OBJECTIVE: Only the lines from the start of the data through the line with "rnd = random.Random(7)" belong in the copy. Restate them word for word, minus the pictures.

AVAILABLE DATA:

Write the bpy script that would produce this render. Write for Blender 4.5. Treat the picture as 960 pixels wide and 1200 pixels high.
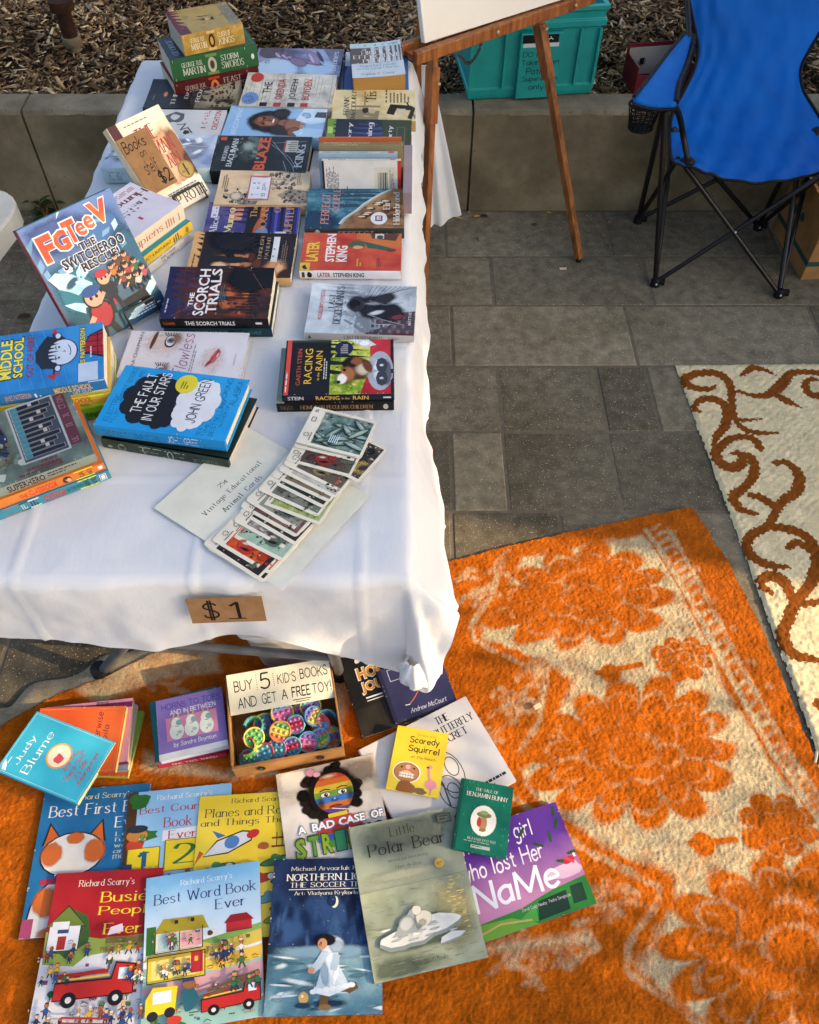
import bpy, bmesh, math, random, re
import numpy as np
from mathutils import Vector, Matrix
S = bpy.context.scene
for o in list(bpy.data.objects): bpy.data.objects.remove(o)
COL = S.collection
rnd = random.Random(7)

# ------------------------------------------------------------------ camera, light, exposure
PITCH = math.radians(53.0); CAMH = 1.79
cam = bpy.data.cameras.new('camera'); camo = bpy.data.objects.new('camera', cam); COL.objects.link(camo)
camo.location = (0, 0, CAMH); camo.rotation_euler = (math.pi/2 - PITCH, 0, 0)
cam.sensor_fit = 'HORIZONTAL'; cam.sensor_width = 36.0; cam.lens = 961.0/960.0*36.0
cam.clip_start = 0.02; cam.clip_end = 500
S.camera = camo
SUN_EL = math.radians(21.0); SUN_AZ = math.radians(-14.0)      # azimuth measured from +x towards +y
w = bpy.data.worlds.new('World'); S.world = w; w.use_nodes = True
nt = w.node_tree; bg = nt.nodes['Background']
sky = nt.nodes.new('ShaderNodeTexSky'); sky.sky_type = 'NISHITA'; sky.sun_disc = False
sky.sun_elevation = SUN_EL; sky.sun_rotation = math.pi/2 - SUN_AZ
sky.air_density = 0.8; sky.dust_density = 4.0; sky.ozone_density = 0.5
nt.links.new(sky.outputs[0], bg.inputs[0]); bg.inputs[1].default_value = 0.15
sl = bpy.data.lights.new('sun', 'SUN'); sl.energy = 3.6; sl.angle = math.radians(0.6); sl.color = (1.0, 0.74, 0.44)
so = bpy.data.objects.new('sun', sl); COL.objects.link(so)
sd = Vector((math.cos(SUN_EL)*math.cos(SUN_AZ), math.cos(SUN_EL)*math.sin(SUN_AZ), math.sin(SUN_EL)))
so.rotation_euler = sd.to_track_quat('Z', 'Y').to_euler(); so.location = sd*20
S.view_settings.view_transform = 'Standard'; S.view_settings.look = 'None'
S.view_settings.exposure = 1.36; S.view_settings.gamma = 1.0; S.view_settings.use_curve_mapping = False
S.render.engine = 'CYCLES'; S.cycles.transparent_max_bounces = 24

# ------------------------------------------------------------------ survey helpers: a traced photo point on a plane of the place
FW = Vector((0, math.cos(PITCH), -math.sin(PITCH))); UP = Vector((0, math.sin(PITCH), math.cos(PITCH))); RT = Vector((1, 0, 0))
def ray(px, py): return FW + RT*((px-480)/961.0) + UP*((600-py)/961.0)
def P(px, py, z=0.0):
    d = ray(px, py); return Vector((0, 0, CAMH)) + d*((z-CAMH)/d.z)
def PY(px, py, y):
    d = ray(px, py); return Vector((0, 0, CAMH)) + d*(y/d.y)

# ------------------------------------------------------------------ materials
MATS = {}
def lin(h):
    h = h.lstrip('#'); r = []
    for i in (0, 2, 4):
        c = int(h[i:i+2], 16)/255.0
        r.append(c/12.92 if c <= 0.04045 else ((c+0.055)/1.055)**2.4)
    return (r[0], r[1], r[2], 1.0)
def base_mat(name, rough=0.5, spec=0.4):
    m = bpy.data.materials.new(name); m.use_nodes = True
    b = m.node_tree.nodes['Principled BSDF']; b.inputs['Roughness'].default_value = rough
    b.inputs['Specular IOR Level'].default_value = spec
    return m, m.node_tree, b
def N(nt, t, **kw):
    n = nt.nodes.new(t)
    for k, v in kw.items():
        if k in n.inputs: n.inputs[k].default_value = v
        else: setattr(n, k, v)
    return n
def noise(nt, scale, detail=4, rough=0.55, coord='Object', stretch=None):
    tc = N(nt, 'ShaderNodeTexCoord'); n = N(nt, 'ShaderNodeTexNoise', Scale=scale, Detail=detail, Roughness=rough)
    if stretch:
        mp = N(nt, 'ShaderNodeMapping'); mp.inputs['Scale'].default_value = stretch
        nt.links.new(tc.outputs[coord], mp.inputs[0]); nt.links.new(mp.outputs[0], n.inputs[0])
    else: nt.links.new(tc.outputs[coord], n.inputs[0])
    return n
def ramp(nt, src, stops):
    r = N(nt, 'ShaderNodeValToRGB'); e = r.color_ramp.elements
    while len(e) < len(stops): e.new(0.5)
    for i, (p, c) in enumerate(stops):
        e[i].position = p; e[i].color = lin(c) if isinstance(c, str) else c
    nt.links.new(src, r.inputs[0]); return r
def bump(nt, b, src, strength=0.3, dist=0.002):
    bp = N(nt, 'ShaderNodeBump', Strength=strength, Distance=dist)
    nt.links.new(src, bp.inputs['Height']); nt.links.new(bp.outputs[0], b.inputs['Normal']); return bp
def scale_c(c, k): return (min(1, c[0]*k), min(1, c[1]*k), min(1, c[2]*k), 1)
def M(key, rough=0.40, spec=0.22):
    """printed / painted colour: '#hex' or 'mix:#a,#b,#c:scale' for photo-like mottled print"""
    k = (key, rough, spec)
    if k in MATS: return MATS[k]
    m, nt, b = base_mat('print', rough, spec)
    if key.startswith('soft:'):          # airbrushed ink: fades out by the shape's own 'fade' value
        c = lin(key[5:]); b.inputs['Base Color'].default_value = c; a = N(nt, 'ShaderNodeAttribute', attribute_name='fade'); n = noise(nt, 55, 4, .7)
        ml = N(nt, 'ShaderNodeMath', operation='MULTIPLY_ADD'); ml.inputs[1].default_value = .5; nt.links.new(n.outputs[0], ml.inputs[0]); nt.links.new(a.outputs['Fac'], ml.inputs[2])
        mr = N(nt, 'ShaderNodeMapRange', interpolation_type='SMOOTHSTEP'); mr.inputs[1].default_value = .22; mr.inputs[2].default_value = 1.15; nt.links.new(ml.outputs[0], mr.inputs[0])
        t = N(nt, 'ShaderNodeBsdfTransparent'); mx = N(nt, 'ShaderNodeMixShader'); nt.links.new(mr.outputs[0], mx.inputs[0]); nt.links.new(t.outputs[0], mx.inputs[1]); nt.links.new(b.outputs[0], mx.inputs[2]); nt.links.new(mx.outputs[0], nt.nodes['Material Output'].inputs[0])
        MATS[k] = m; return m
    if key.startswith('mix:'):
        _, cs, sc = key.split(':'); cs = cs.split(',')
        n = noise(nt, float(sc), 5, 0.6)
        n2 = noise(nt, float(sc)*3.7, 3, 0.6)
        mx = N(nt, 'ShaderNodeMix', data_type='FLOAT'); mx.inputs[0].default_value = 0.35
        nt.links.new(n.outputs[0], mx.inputs[2]); nt.links.new(n2.outputs[0], mx.inputs[3])
        stops = [(0.36+0.28*i/(len(cs)-1), c) for i, c in enumerate(cs)]
        r = ramp(nt, mx.outputs[0], stops); nt.links.new(r.outputs[0], b.inputs['Base Color'])
    else:
        c = lin(key); n = noise(nt, 14, 5, 0.6)
        r = ramp(nt, n.outputs[0], [(0.3, scale_c(c, .86)), (0.7, scale_c(c, 1.06))])
        nt.links.new(r.outputs[0], b.inputs['Base Color'])
    n3 = noise(nt, 60, 3); rr = N(nt, 'ShaderNodeMapRange'); rr.inputs[3].default_value = rough*.75; rr.inputs[4].default_value = min(1, rough*1.35)
    nt.links.new(n3.outputs[0], rr.inputs[0]); nt.links.new(rr.outputs[0], b.inputs['Roughness'])
    MATS[k] = m; return m
def grad(c1, c2, axis='Y', lo=0.0, hi=1.0):
    """ink gradient printed across a cover, in the cover's own Generated box"""
    k = ('grad', c1, c2, axis, lo, hi)
    if k in MATS: return MATS[k]
    m, nt, b = base_mat('print', .38, .35)
    tc = N(nt, 'ShaderNodeTexCoord'); sp = N(nt, 'ShaderNodeSeparateXYZ'); nt.links.new(tc.outputs['Generated'], sp.inputs[0])
    n = noise(nt, 18, 4); ad = N(nt, 'ShaderNodeMath', operation='MULTIPLY_ADD'); ad.inputs[1].default_value = .25
    nt.links.new(n.outputs[0], ad.inputs[0]); nt.links.new(sp.outputs[axis], ad.inputs[2])
    sb = N(nt, 'ShaderNodeMath', operation='SUBTRACT'); sb.inputs[1].default_value = .125; nt.links.new(ad.outputs[0], sb.inputs[0])
    r = ramp(nt, sb.outputs[0], [(lo, c1), (hi, c2)]); nt.links.new(r.outputs[0], b.inputs['Base Color'])
    MATS[k] = m; return m
def page_mat(c='#e6dcc2'):
    k = ('page', c)
    if k in MATS: return MATS[k]
    m, nt, b = base_mat('paper_edges', .85, .15)
    n = noise(nt, 1.0, 3, .7, stretch=(9, 9, 2600)); cc = lin(c)
    r = ramp(nt, n.outputs[0], [(.3, scale_c(cc, .62)), (.62, cc)]); nt.links.new(r.outputs[0], b.inputs['Base Color'])
    bump(nt, b, n.outputs[0], .4, .0006)
    MATS[k] = m; return m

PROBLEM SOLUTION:
Write the bpy script that would produce this render. Write for Blender 4.5. Treat the picture as 960 pixels wide and 1200 pixels high.
import bpy, bmesh, math, random, re
import numpy as np
from mathutils import Vector, Matrix
S = bpy.context.scene
for o in list(bpy.data.objects): bpy.data.objects.remove(o)
COL = S.collection
rnd = random.Random(7)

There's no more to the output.